How does iptables filtering in the FORWARD or INPUT chain interact with NAT?

This page seems to suggest that, if there is a rule in the PREROUTING chain of the nat table that translates destination 1.2.3.4:80 to 10.1.1.1:8080, then the rules in the INPUT and FORWARD chain should match on 10.1.1.1:8080, not 1.2.3.4:80.

What if one wants to implement an order of operation more like what's outlined here? That is, how do you perform filtering on characteristics of packets before NAT?

One possibility seems to be using the PREROUTING chain of the raw table. The issue is that conntrack isn't available in raw/PREROUTING (see note 1), and e.g. a non-initial UDP fragment will not be related to the initial fragment and will produce unexpected matches.

Please let me know if I've described the dilemma clearly, and whether there's any workaround.
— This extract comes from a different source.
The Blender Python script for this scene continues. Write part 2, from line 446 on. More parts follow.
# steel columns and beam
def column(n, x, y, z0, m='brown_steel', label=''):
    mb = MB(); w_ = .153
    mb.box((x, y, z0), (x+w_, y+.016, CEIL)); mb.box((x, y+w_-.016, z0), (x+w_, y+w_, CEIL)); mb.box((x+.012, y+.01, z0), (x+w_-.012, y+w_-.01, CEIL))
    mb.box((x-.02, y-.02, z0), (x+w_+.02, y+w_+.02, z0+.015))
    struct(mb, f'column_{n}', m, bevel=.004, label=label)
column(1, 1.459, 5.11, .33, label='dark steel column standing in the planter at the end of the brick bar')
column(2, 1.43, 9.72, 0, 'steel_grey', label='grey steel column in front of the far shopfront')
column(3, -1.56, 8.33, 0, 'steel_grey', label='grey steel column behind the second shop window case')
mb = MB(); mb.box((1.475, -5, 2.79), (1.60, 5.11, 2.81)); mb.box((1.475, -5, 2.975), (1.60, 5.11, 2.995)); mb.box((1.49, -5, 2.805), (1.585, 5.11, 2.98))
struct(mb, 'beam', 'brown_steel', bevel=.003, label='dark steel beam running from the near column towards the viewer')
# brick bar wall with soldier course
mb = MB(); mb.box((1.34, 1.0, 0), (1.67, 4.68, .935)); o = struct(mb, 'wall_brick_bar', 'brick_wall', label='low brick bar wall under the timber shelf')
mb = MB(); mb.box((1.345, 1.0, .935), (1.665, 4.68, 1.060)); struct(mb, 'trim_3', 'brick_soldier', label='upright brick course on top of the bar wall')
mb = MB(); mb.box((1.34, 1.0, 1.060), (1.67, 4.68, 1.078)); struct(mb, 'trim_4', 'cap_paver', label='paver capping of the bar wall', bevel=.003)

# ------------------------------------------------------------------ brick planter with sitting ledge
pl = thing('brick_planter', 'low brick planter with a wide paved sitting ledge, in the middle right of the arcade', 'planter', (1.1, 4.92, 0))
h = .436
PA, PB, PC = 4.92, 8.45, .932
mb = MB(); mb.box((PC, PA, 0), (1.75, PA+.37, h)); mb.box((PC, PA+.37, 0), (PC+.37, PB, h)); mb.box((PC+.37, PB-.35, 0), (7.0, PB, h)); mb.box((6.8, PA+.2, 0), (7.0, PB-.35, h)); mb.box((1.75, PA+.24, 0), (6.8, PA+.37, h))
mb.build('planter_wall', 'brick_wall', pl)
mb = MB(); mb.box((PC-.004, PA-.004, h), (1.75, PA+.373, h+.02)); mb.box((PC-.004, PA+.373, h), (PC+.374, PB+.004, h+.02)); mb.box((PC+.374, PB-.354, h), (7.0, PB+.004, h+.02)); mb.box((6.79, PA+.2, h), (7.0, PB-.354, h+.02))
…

Note 1: Correct me if I'm wrong, but when I tried to use conntrack in raw/PREROUTING, all initial SYN packets were marked "INVALID" rather than "NEW". It also seems like, in the Netfilter flowchart, "conntrack" is after raw/PREROUTING.


Solution 1:

You don't need any raw/PREROUTING rules. You can use the conntrack match to filter the packets by original (before translation) destination/source address/port number. The conntrack is a successor of the older state match. It can check various additional metadata, related with conntrack entry (and NAT).

Couple of examples:

# allow any port-forwarded packets
iptables -t filter -A FORWARD -m conntrack --ctstate DNAT -j ACCEPT

# check the original destination address of DNATed packets
iptables -t filter -A FORWARD -p tcp --dport 8080 -m conntrack --ctstate DNAT --ctorigdstport 80 --ctorigdst X.X.X.X --ctdir ORIGINAL -j ACCEPT

For more details check the output of iptables -m conntrack --help and man iptables-extensions.

Solution 2:

The Packet flow in Netfilter and General Networking describes the relations between the different hooks seeing a packet. Here's a smaller part of it:

Packet flow in Netfilter and General Networking

So if you want to interact statefully with packets before nat, the logical choice is mangle/PREROUTING: the conntrack hook already tracked the packet: it won't get an INVALID state, but nat still didn't happen.

Just remember that iptables' nat sees only the first packet and then everything else is handled directly by conntrack, still happening at the same place: between mangle/PREROUTING and the routing decision.

The other method is described in Anton Danilov's answer: by querying conntrack to check the former address from its lookup table.